DIRECTION: Pictures are to be left out. Copy exactly the lines from the one containing "Generate a Blender" to the one containing "PI = math.pi", both ends kept.
== DATA SHOWN
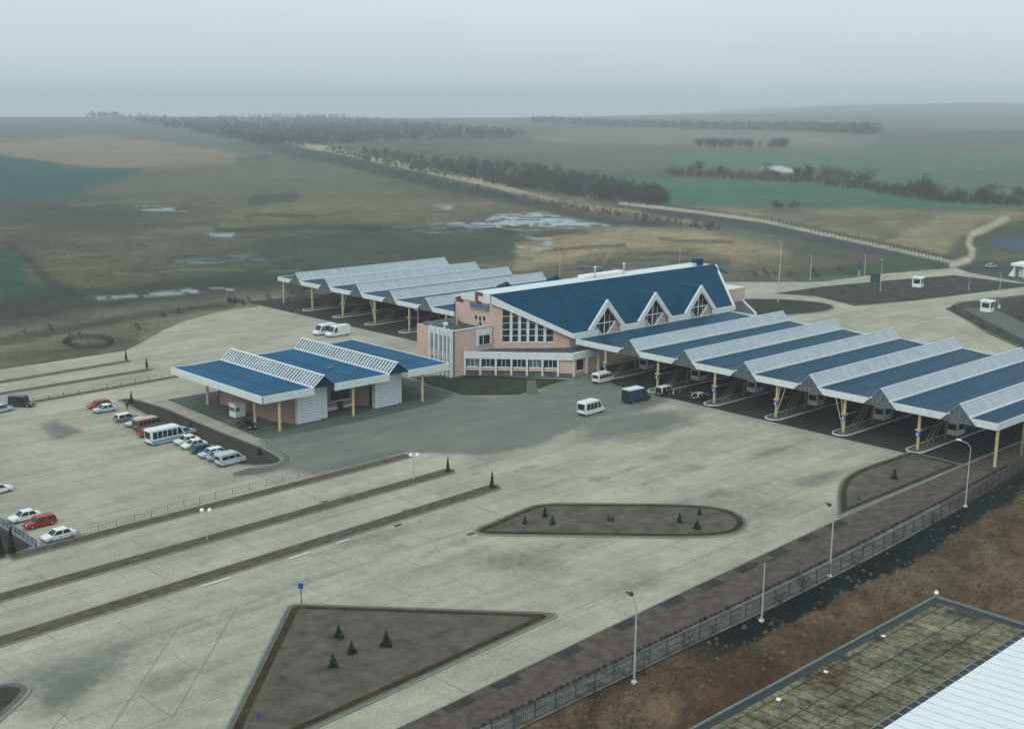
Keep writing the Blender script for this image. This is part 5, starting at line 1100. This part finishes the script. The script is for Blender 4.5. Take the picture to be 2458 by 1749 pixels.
for i in range(14):
    p = G(550+48*random.random(), 720+14*random.random()); c = sp0.copy(); sc.collection.objects.link(c); c.location = p; c['label'] = 'small bare shrub in the clump just left of the rear canopy'; c['group'] = 'shrub clump near the rear canopy'
lone = [(60, 800), (120, 792), (330, 790), (392, 762), (430, 752), (645, 718), (700, 705), (1810, 660), (1815, 664), (1835, 655), (1842, 663), (1860, 660), (1895, 662), (1960, 664), (2018, 652), (1700, 740), (2147, 700), (1950, 700), (2024, 706), (2290, 742), (2335, 765), (2360, 790), (2400, 800)]
for i, px in enumerate(lone): p = G(*px); c = sp0.copy(); sc.collection.objects.link(c); c.location = p; c.scale = (random.uniform(.9, 1.5),)*3; c['label'] = 'lone small dark shrub scattered on rough ground or a bed beside the roads'; c['group'] = 'scattered lone shrubs'

# ------------------------------------------------------------------ bare winter trees
def bare_tree(seed, h=7., tw=300, spread=.36):
    rd = random.Random(seed); tr = MB(); cr = MB(); tr.tube((0, 0, 0), (rd.uniform(-.2, .2), rd.uniform(-.2, .2), h*.55), .16, .07, 6)
    tips = []
    for k in range(9):
        a = rd.uniform(0, 6.28); z = h*rd.uniform(.2, .5); L_ = h*rd.uniform(.25, .5); tip = (math.cos(a)*L_*spread*1.7, math.sin(a)*L_*spread*1.7, z+L_*.9); tr.tube((0, 0, z), tip, .06, .02, 4); tips.append(Vector(tip))
    tips.append(Vector((0, 0, h*.85)))
    for k in range(tw):
        t_ = rd.choice(tips); c = t_+Vector((rd.gauss(0, .13*h), rd.gauss(0, .13*h), rd.gauss(-.06*h, .14*h))); c.z = max(.12*h, min(h, c.z))
        d = Vector((rd.gauss(0, .5), rd.gauss(0, .5), rd.uniform(.4, 1.4))).normalized()*h*rd.uniform(.07, .16); s = d.orthogonal().normalized()*h*rd.uniform(.008, .02)
        cr.add([tuple(c-s), tuple(c+s), tuple(c+d)], [(0, 1, 2)])
    return cr, tr
protos = []
for s in range(5):
    t = thing('bare_tree', 'bare grey brown tree in the belt beside the dirt track', 'tree', (0, 0, 0), 0, 'trees of the belt beside the dirt track', local=True)
    cr, tr = bare_tree(s, 7.5, 330, .34 if s < 3 else .5); cr.build('crown', M['twig'], t, fixn=False); tr.build('trunk', M['bark'], t); protos.append(t)
def ptree(i, p, sc_, label, group):
    x, y = p[0], p[1]; z = float(hz(x, y))-.05; src = protos[i % 5]
    if not src.get('used'): src.location = (x, y, z); src.scale = (sc_,)*3; src['label'] = label; src['group'] = group; src['used'] = 1; return src
    c = dup(src, (x, y, z), random.uniform(0, 6), label, group, sc_); return c
def along(pts, n, jit=4):
    seg = [V(*p) for p in pts]; L_ = np.cumsum([0]+[math.dist(a, b) for a, b in zip(seg[:-1], seg[1:])]); out = []
    for k in range(n):
        # even in the picture: choose the spot by photo distance
        u = random.random()*(len(pts)-1); i = int(u); f = u-i; q2 = (pts[i][0]+(pts[i+1][0]-pts[i][0])*f+random.uniform(-jit, jit)*1.5, pts[i][1]+(pts[i+1][1]-pts[i][1])*f+random.uniform(-jit, jit)*.6); out.append(V(*q2))
    return out
k = 0
for p in along([(1495, 390), (1600, 394), (1720, 399), (1840, 406), (1920, 416), (2000, 430), (2080, 444), (2170, 452), (2290, 456)], 120, 8): ptree(k, p, random.choice((.5, .7, .9, 1.0, 1.45))*random.uniform(.85, 1.15), 'bare dark tree in the belt between the two green fields on the right', 'tree belt between the green fields'); k += 1
for p in along([(1190, 385), (1260, 398), (1330, 412), (1400, 425), (1480, 448), (1450, 455), (1350, 445), (1250, 425), (1130, 405), (1000, 385), (880, 362), (740, 338)], 120, 9): ptree(k, p, random.choice((.45, .6, .8, 1.2))*random.uniform(.85, 1.15), 'bare grey brown tree in the belt beside the dirt track', 'trees of the belt beside the dirt track'); k += 1
for p in along([(1722, 466), (1780, 468)], 8, 3): ptree(k, p, random.uniform(.4, .6), 'small bare tree in the clump on the tan field', 'clump on the tan field'); k += 1
for p in along([(1556, 330), (1640, 331), (1750, 333)], 60, 3): ptree(k, p, random.uniform(.9, 1.7), 'hazy bare tree in the isolated copse below the far ridge', 'isolated far copse'); k += 1
# roadside saplings along the highway
sap = []
for i in range(58):
    f = i/57; x0 = 1770+f*510; q_s = [(1770, 520), (1900, 544), (2040, 577), (2160, 602), (2280, 633)]; u = f*4; j = min(3, int(u)); g_ = u-j
    sap.append(G(q_s[j][0]+(q_s[j+1][0]-q_s[j][0])*g_, q_s[j][1]+(q_s[j+1][1]-q_s[j][1])*g_))
t0 = thing('sapling', 'thin staked sapling in the long row beside the highway', 'tree', sap[0], 0, 'saplings in a row beside the highway', local=True)
cr, tr = bare_tree(31, 2.6, 70, .22); cr.build('crown', M['twig'], t0, fixn=False); MB().tube((0, 0, 0), (0, 0, 2.0), .09, .05, 5).build('trunk', M['bark'], t0)
for p in sap[1:]: dup(t0, p, random.uniform(0, 6), scale=random.uniform(.8, 1.2))
# rows of tiny saplings and posts behind the fence on the near bank
t1 = thing('fence_sapling', 'scrawny brown sapling on the bank just outside the dark fence', 'tree', G(1340, 1730), 0, 'saplings on the bank outside the fence', local=True)
cr, tr = bare_tree(32, 2.1, 140, .2); cr.build('crown', M['spruce_brown'], t1, fixn=False); MB().tube((0, 0, 0), (0, 0, 1.2), .04, .03, 5).build('trunk', M['bark'], t1)
for px in [(1425, 1690), (1492, 1655), (1545, 1620), (1655, 1570), (1708, 1535), (1872, 1460), (1925, 1425), (2060, 1370), (2150, 1320), (2240, 1270), (2370, 1190), (2425, 1150)]: dup(t1, G(*px), random.uniform(0, 6), scale=random.uniform(.7, 1.15))
# far woods: one mass each
def wood(name, label, region, n, h, tw=16, m='twig_far'):
    mb = MB(); P = [v_(*p) for p in region]; xs_ = [p[0] for p in P]; ys_ = [p[1] for p in P]; cnt = 0; vs = []; fs = []
    while cnt < n:
        x = random.uniform(min(xs_), max(xs_)); y = random.uniform(min(ys_), max(ys_))
        if not bool(pip(np.array([x]), np.array([y]), P)[0]): continue
        g_ = G(x, y); hh = h*random.uniform(.55, 1.25); z = float(hz(g_[0], g_[1])); cnt += 1
        o = len(vs); r = hh*.34
        for k_ in range(tw):
            a = random.uniform(0, 6.28); R = r*math.sqrt(random.random())*1.2; zz = z+hh*random.uniform(.0, .85); cx, cy_ = g_[0]+math.cos(a)*R, g_[1]+math.sin(a)*R; s = hh*random.uniform(.05, .12); b = len(vs); ta_ = random.uniform(0, 3.14)
            vs += [(cx-math.cos(ta_)*s, cy_-math.sin(ta_)*s, zz), (cx+math.cos(ta_)*s, cy_+math.sin(ta_)*s, zz+s*.4), (cx+random.uniform(-s, s), cy_, zz+hh*random.uniform(.15, .34))]; fs.append((b, b+1, b+2))
    mb.v = vs; mb.f = fs; mb.mi = [0]*len(fs); return tag(mb.build(name, M[m], fixn=False), label, 'wood', kind='stuff')
wood('far_wood', 'broad hazy wood on the rise beyond the dirt track', [(255, 252), (420, 270), (560, 258), (700, 256), (1000, 285), (1170, 303), (1150, 311), (1000, 312), (860, 318), (700, 327), (560, 322), (420, 300), (262, 266)], 2000, 9.5, 20)
wood('track_scrub', 'dark scrub running along the far side of the dirt track', [(700, 330), (800, 338), (1000, 358), (1180, 372), (1260, 396), (1400, 412), (1490, 436), (1490, 456), (1330, 446), (1150, 420), (950, 388), (760, 350)], 1150, 4.6, 20)
wood('ditch_scrub', 'narrow dark scrub between the dirt track and the brown field', [(520, 318), (620, 332), (760, 356), (900, 386), (1000, 408), (1200, 446), (1400, 480), (1620, 512), (1610, 518), (1380, 490), (1180, 458), (980, 418), (860, 394), (720, 362), (600, 340), (500, 322)], 700, 2.6, 12)
wood('ridge_wood', 'faint line of woodland on the far ridge at the right', [(1180, 268), (1400, 276), (1560, 284), (1800, 292), (1960, 306), (1940, 312), (1780, 300), (1560, 292), (1380, 284), (1180, 274)], 900, 14., 18)
wood('horizon_wood', 'faint trees on the skyline at the left', [(190, 254), (262, 256), (262, 262), (190, 258)], 60, 12., 20)
wood('belt_undergrowth', 'undergrowth below the tree belt between the green fields', [(1500, 386), (1700, 393), (1850, 402), (2000, 424), (2100, 441), (2280, 452), (2280, 461), (2100, 452), (1980, 436), (1850, 414), (1700, 404), (1500, 396)], 700, 3.6, 14, 'twig')
wood('field_weeds', 'dry weeds and tussocks over the rough field beyond the rear canopy', [(-20, 470), (400, 440), (800, 440), (1100, 470), (1300, 520), (1700, 545), (1740, 610), (1240, 625), (1180, 560), (640, 612), (300, 640), (-20, 690)], 5200, .95, 5, 'weeds')
wood('verge_weeds', 'dry weeds on the rough ground left of the pale apron', [(-20, 700), (300, 640), (620, 645), (600, 672), (420, 700), (330, 750), (200, 780), (-20, 812)], 2600, .55, 5, 'weeds')
wood('plot_weeds', 'low dead weeds on the plots beside the roads', [(1690, 618), (1900, 640), (2200, 612), (2290, 600), (2290, 640), (1960, 680), (1820, 662), (1660, 625)], 900, .5, 5, 'weeds')
mb = MB(); kk = 0
while kk < 1100:
    x = random.uniform(55, 175); y = random.uniform(30, 76); yf = float(yfence(x))-.8
    if y > yf or (x < 121.4 and y < 59.3): continue
    kk += 1; r = random.choice((.08, .12, .16, .3))*random.uniform(.7, 1.3); mb.ball((x, y, float(hz(x, y))), r, 5, 4, .7)
tag(mb.build('clods', M['clod'], fixn=False), 'earth clods and stones scattered over the rough bank', 'clods', kind='stuff')
# dry grass tufts on the near bank
vs = []; fs = []; kk = 0
while kk < 9000:
    x = random.uniform(55, 175); y = random.uniform(40, 76)
    yf = float(yfence(x))-.6
    if y > yf or (x < 121.2 and y < 59.2) or (x > 90 and y > yf-3.6): continue
    kk += 1; z = float(hz(x, y))-.03 if kk % 1 == 0 else 0; a = random.uniform(0, 3.14); s = random.uniform(.03, .10); h = random.uniform(.08, .30); b = len(vs)
    vs += [(x-math.cos(a)*s, y-math.sin(a)*s, z), (x+math.cos(a)*s, y+math.sin(a)*s, z), (x+random.uniform(-.15, .15), y+random.uniform(-.15, .15), z+h)]; fs.append((b, b+1, b+2))
mb = MB(); mb.v = vs; mb.f = fs; mb.mi = [0]*len(fs)
M['dry'] = mat('dry_grass', (.05, .035, .018), .95, noise=.5, scale=.4, col2=(.12, .09, .05))
tag(mb.build('dry_grass', M['dry'], fixn=False), 'dry brown grass on the rough bank', 'grass', kind='stuff')

# ------------------------------------------------------------------ haze
hb = MB().box(-9600, 9600, -9600, 9600, -170, 62); HM = bpy.data.materials.new('haze'); HM.use_nodes = True; n = HM.node_tree; n.nodes.clear()
ou = n.nodes.new('ShaderNodeOutputMaterial'); pv = n.nodes.new('ShaderNodeVolumePrincipled'); pv.inputs['Color'].default_value = (.90, .97, .99, 1); pv.inputs['Density'].default_value = 2.4e-4; pv.inputs['Anisotropy'].default_value = .3
n.links.new(pv.outputs[0], ou.inputs['Volume']); ho = hb.build('haze', HM); tag(ho, 'even pale haze over the whole landscape', 'haze', kind='stuff'); HM.cycles.homogeneous_volume = True
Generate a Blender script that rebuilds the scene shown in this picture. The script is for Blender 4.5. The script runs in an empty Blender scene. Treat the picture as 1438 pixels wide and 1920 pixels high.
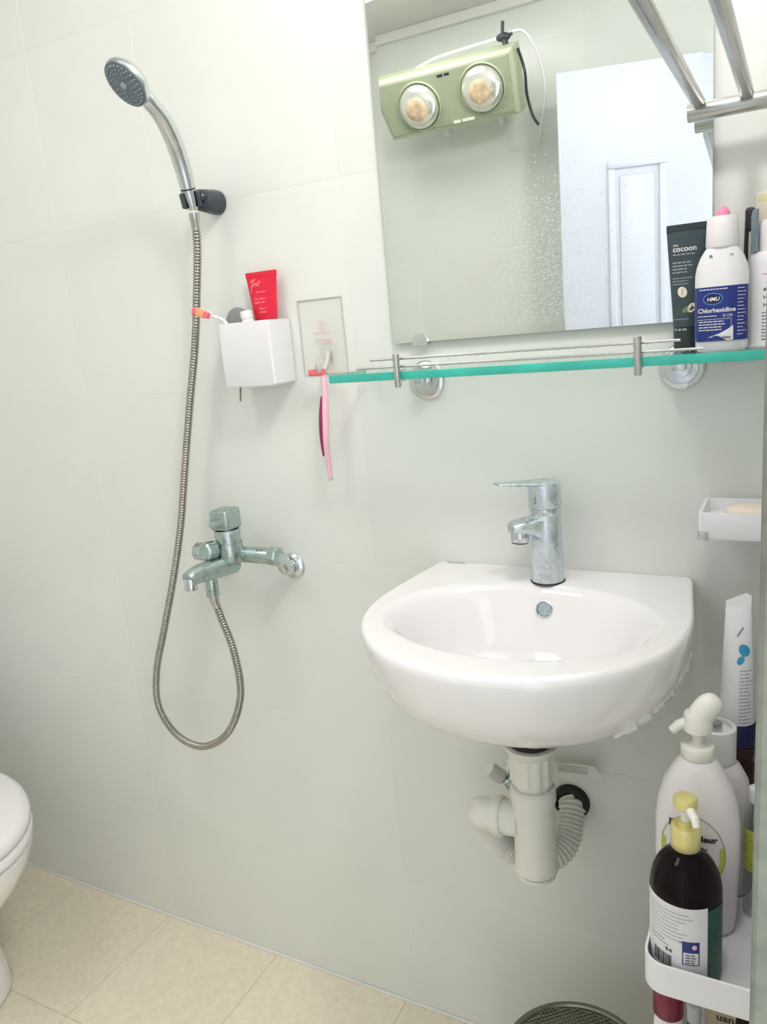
import bpy, bmesh, math, random
from mathutils import Vector, Matrix
random.seed(7)
C = bpy.context.scene.collection
SC = bpy.context.scene
PI = math.pi

# ------------------------------------------------------------------ camera
CAM_H, CAM_D = 1.25, 1.067
cam_data = bpy.data.cameras.new('camera')
cam = bpy.data.objects.new('camera', cam_data); C.objects.link(cam)
cam_data.sensor_fit = 'VERTICAL'; cam_data.sensor_height = 24.0
cam_data.lens = 1463.0 / 1920.0 * 24.0
cam_data.clip_start = 0.01
RX = Vector((0.88341929, 0.46029105, -0.08776395))
DN = Vector((0.03036354, -0.24313401, -0.96951736))
FW = Vector((-0.46759856, 0.85382551, -0.22876535))
cm = Matrix((RX, -DN, -FW)).transposed().to_4x4()
cm.translation = Vector((0, -CAM_D, CAM_H))
cam.matrix_world = cm
SC.camera = cam

# ------------------------------------------------------------------ world, exposure
wd = bpy.data.worlds.new('world'); SC.world = wd; wd.use_nodes = True
wd.node_tree.nodes['Background'].inputs[0].default_value = (0.93, 0.97, 1.0, 1)
wd.node_tree.nodes['Background'].inputs[1].default_value = 2.15
SC.view_settings.view_transform = 'Standard'
try: SC.view_settings.look = 'None'
except Exception: pass
SC.view_settings.gamma = 1.0
SC.view_settings.use_curve_mapping = False
SC.view_settings.exposure = 0.09
LAMP_WALL = 12.0        # globe on the right wall
FILL_PANEL = 5.0        # added ceiling panel, soft fill that evens out the light

# ------------------------------------------------------------------ materials
def lin(h):
    h = h.lstrip('#'); v = [int(h[i:i+2], 16) / 255 for i in (0, 2, 4)]
    return tuple((c / 12.92 if c <= 0.04045 else ((c + 0.055) / 1.055) ** 2.4) for c in v) + (1,)
def mat(name, col, rough=0.4, metal=0.0, var=0.04, scale=30.0, bump=0.0, bscale=200.0, trans=0.0, ior=1.45, emit=None, estr=0, coat=0.0, rvar=0.0, rnd=0.0, spec=0.5):
    m = bpy.data.materials.new(name); m.use_nodes = True
    nt = m.node_tree; N = nt.nodes; L = nt.links; b = N['Principled BSDF']
    c = lin(col)
    tc = N.new('ShaderNodeTexCoord')
    nz = N.new('ShaderNodeTexNoise'); nz.inputs['Scale'].default_value = scale; nz.inputs['Detail'].default_value = 4
    L.new(tc.outputs['Object'], nz.inputs['Vector'])
    rp = N.new('ShaderNodeValToRGB')
    rp.color_ramp.elements[0].position = 0.3; rp.color_ramp.elements[1].position = 0.7
    rp.color_ramp.elements[0].color = tuple(max(0, x * (1 - var)) for x in c[:3]) + (1,)
    rp.color_ramp.elements[1].color = tuple(min(1, x * (1 + var)) for x in c[:3]) + (1,)
    L.new(nz.outputs['Fac'], rp.inputs['Fac'])
    out = rp.outputs['Color']
    if rnd:
        oi = N.new('ShaderNodeObjectInfo'); mr = N.new('ShaderNodeMapRange')
        mr.inputs['To Min'].default_value = 1 - rnd; mr.inputs['To Max'].default_value = 1 + rnd
        L.new(oi.outputs['Random'], mr.inputs['Value'])
        hs = N.new('ShaderNodeHueSaturation'); L.new(mr.outputs['Result'], hs.inputs['Value']); L.new(out, hs.inputs['Color']); out = hs.outputs['Color']
    L.new(out, b.inputs['Base Color'])
    b.inputs['Roughness'].default_value = rough; b.inputs['Metallic'].default_value = metal
    b.inputs['Transmission Weight'].default_value = trans; b.inputs['IOR'].default_value = ior
    b.inputs['Coat Weight'].default_value = coat; b.inputs['Specular IOR Level'].default_value = spec
    if rvar:
        mr2 = N.new('ShaderNodeMapRange'); mr2.inputs['From Min'].default_value = 0.35; mr2.inputs['From Max'].default_value = 0.7
        mr2.inputs['To Min'].default_value = rough; mr2.inputs['To Max'].default_value = rough + rvar
        L.new(nz.outputs['Fac'], mr2.inputs['Value']); L.new(mr2.outputs['Result'], b.inputs['Roughness'])
    if bump:
        n2 = N.new('ShaderNodeTexNoise'); n2.inputs['Scale'].default_value = bscale
        L.new(tc.outputs['Object'], n2.inputs['Vector'])
        bp = N.new('ShaderNodeBump'); bp.inputs['Strength'].default_value = bump; bp.inputs['Distance'].default_value = 0.001
        L.new(n2.outputs['Fac'], bp.inputs['Height']); L.new(bp.outputs['Normal'], b.inputs['Normal'])
    if emit:
        b.inputs['Emission Color'].default_value = lin(emit); b.inputs['Emission Strength'].default_value = estr
    return m
def clear_mat(name, tint, refl=0.5, ior=1.5, tint_amt=1.0):
    # thin clear sheet: tinted transparency plus a fresnel gloss
    m = bpy.data.materials.new(name); m.use_nodes = True
    nt = m.node_tree; N = nt.nodes; L = nt.links
    N.remove(N['Principled BSDF']); o = N['Material Output']
    tr = N.new('ShaderNodeBsdfTransparent'); gl = N.new('ShaderNodeBsdfGlossy'); gl.inputs['Roughness'].default_value = 0.04
    nz = N.new('ShaderNodeTexNoise'); nz.inputs['Scale'].default_value = 40
    rp = N.new('ShaderNodeValToRGB'); c = lin(tint)
    rp.color_ramp.elements[0].color = tuple(x * 0.97 for x in c[:3]) + (1,); rp.color_ramp.elements[1].color = c
    L.new(nz.outputs['Fac'], rp.inputs['Fac']); L.new(rp.outputs['Color'], tr.inputs['Color'])
    lw = N.new('ShaderNodeLayerWeight'); lw.inputs['Blend'].default_value = 0.25
    fr = N.new('ShaderNodeMath'); fr.operation = 'MULTIPLY_ADD'; fr.inputs[1].default_value = refl; fr.inputs[2].default_value = refl * .04
    L.new(lw.outputs['Facing'], fr.inputs[0])
    mx = N.new('ShaderNodeMixShader'); L.new(fr.outputs[0], mx.inputs[0]); L.new(tr.outputs[0], mx.inputs[1]); L.new(gl.outputs[0], mx.inputs[2])
    L.new(mx.outputs[0], o.inputs['Surface'])
    return m

M = {}
M['wall_tile'] = mat('wall_tile', '#E5E8E1', 0.25, var=0.018, scale=6, bump=0.02, bscale=8, rnd=0.012)
M['grout'] = mat('grout', '#EAEBE4', 0.8, var=0.05)
M['floor_tile'] = mat('floor_tile', '#F2E8D2', 0.45, var=0.05, scale=80, bump=0.08, bscale=60, rnd=0.02)
M['floor_grout'] = mat('floor_grout', '#B7AD94', 0.9, var=0.1)
M['plaster'] = mat('plaster', '#E6E5E0', 0.8, var=0.02)
M['trim'] = mat('trim', '#EFEEE8', 0.5, var=0.02)
M['jamb'] = mat('jamb_stone', '#7F8476', 0.45, var=0.22, scale=60, bump=0.05)
M['door'] = mat('door_pvc', '#D2D6E2', 0.4, var=0.01)
M['ceramic'] = mat('ceramic', '#F4F1F1', 0.10, var=0.008, coat=0.4)
M['white'] = mat('white_plastic', '#F0EFF1', 0.3, var=0.01)
M['white_warm'] = mat('white_pvc', '#E6E5DC', 0.38, var=0.02)
M['white_matte'] = mat('white_matte', '#EDEBEA', 0.5, var=0.02)
M['chrome'] = mat('chrome', '#D6DBDC', 0.13, 1.0, var=0.06, scale=60, rvar=0.15)
M['chrome_spot'] = mat('spotted_chrome', '#D3DCE2', 0.2, 1.0, var=0.09, scale=170, bump=0.18, bscale=420, rvar=0.35)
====
CORRECT OUTPUT:
Generate a Blender script that rebuilds the scene shown in this picture. The script is for Blender 4.5. The script runs in an empty Blender scene. Treat the picture as 1438 pixels wide and 1920 pixels high.
import bpy, bmesh, math, random
from mathutils import Vector, Matrix
random.seed(7)
C = bpy.context.scene.collection
SC = bpy.context.scene
PI = math.pi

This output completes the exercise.